Weil mir dafür noch ein Foto fehlte, schnappte ich mir den Lieblingshund der Familie und schleppte ihn zu nächtlichen Fotoshootings. In der ersten Nacht war an Fotografie nicht zu denken: der Hund verstand nicht, was ich von ihm wollte, und fand es todlangweilig, 30 Sekunden am Stück stillzusitzen. Das übten wir beim zweiten Mal, da blieb er immerhin mal sitzen und lief nicht weg. Und beim dritten Mal, vor genau zwei Nächten, funktionierte alles. Er hatte verstanden, dass es nur dann eine Belohnung gab, wenn er auf der Stelle sitzen blieb, ich hatte die richtige Belichtung herausgefunden, und der Himmel war nicht länger nur sternenklar, sondern auch von Nordlichtern erfüllt.

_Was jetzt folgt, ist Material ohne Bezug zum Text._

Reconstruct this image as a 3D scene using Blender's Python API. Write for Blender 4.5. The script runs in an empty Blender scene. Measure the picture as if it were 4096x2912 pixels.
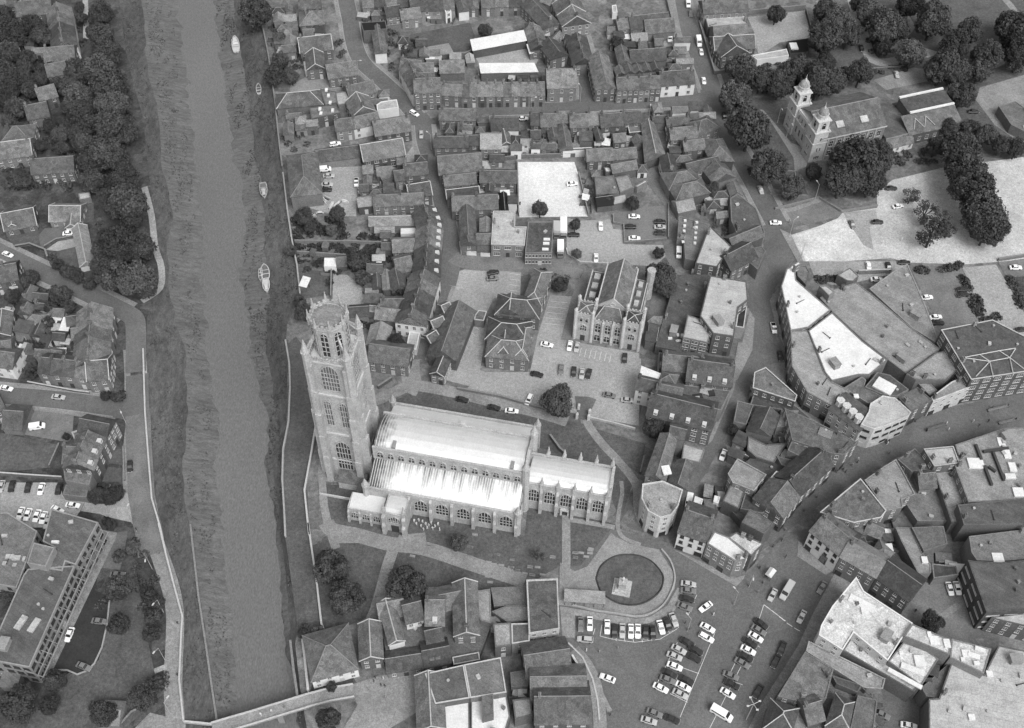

So entstand dieses Bild, welches allerdings ein Composing ist, also ein aus zwei Bildern zusammengesetztes Foto: das schönste Nordlicht und der am wenigsten verwackelte Hund kombiniert.
Alles außer dem Hund stammt aus einer 20-sekündigen Belichtung bei ISO 1600. Danach fokussierte ich auf den Hund und belichtete 4 Sekunden bei ISO 3200, wobei ich mit meiner Kopflampe für ganz leichte Beleuchtung sorgte. In Photoshop habe ich dann die Hundesilhouette der Langzeitbelichtung mit dem scharfen Hund der kurzen Belichtung ausgetauscht: dies ist die ärgste Bildmanipulation, die ich mir bisher habe zuschulden kommen lassen. Was man nicht alles tut für ein Weihnachtsgeschenk...
Genau an dem Abend, an dem das Hundebild entstand, gab es eine Stunde lang wieder sehr, sehr aktive Nordlichter zu sehen, die sich in mehreren Bändern über den Himmel spannten. So gelang es mir zum ersten Mal, Nordlichter über der Farm zu fotografieren. Parken Gård bei Nacht: auch ein Bild für den Kalender. Die unbeleuchtete Hütte im Vordergrund ist meine kleine Bleibe!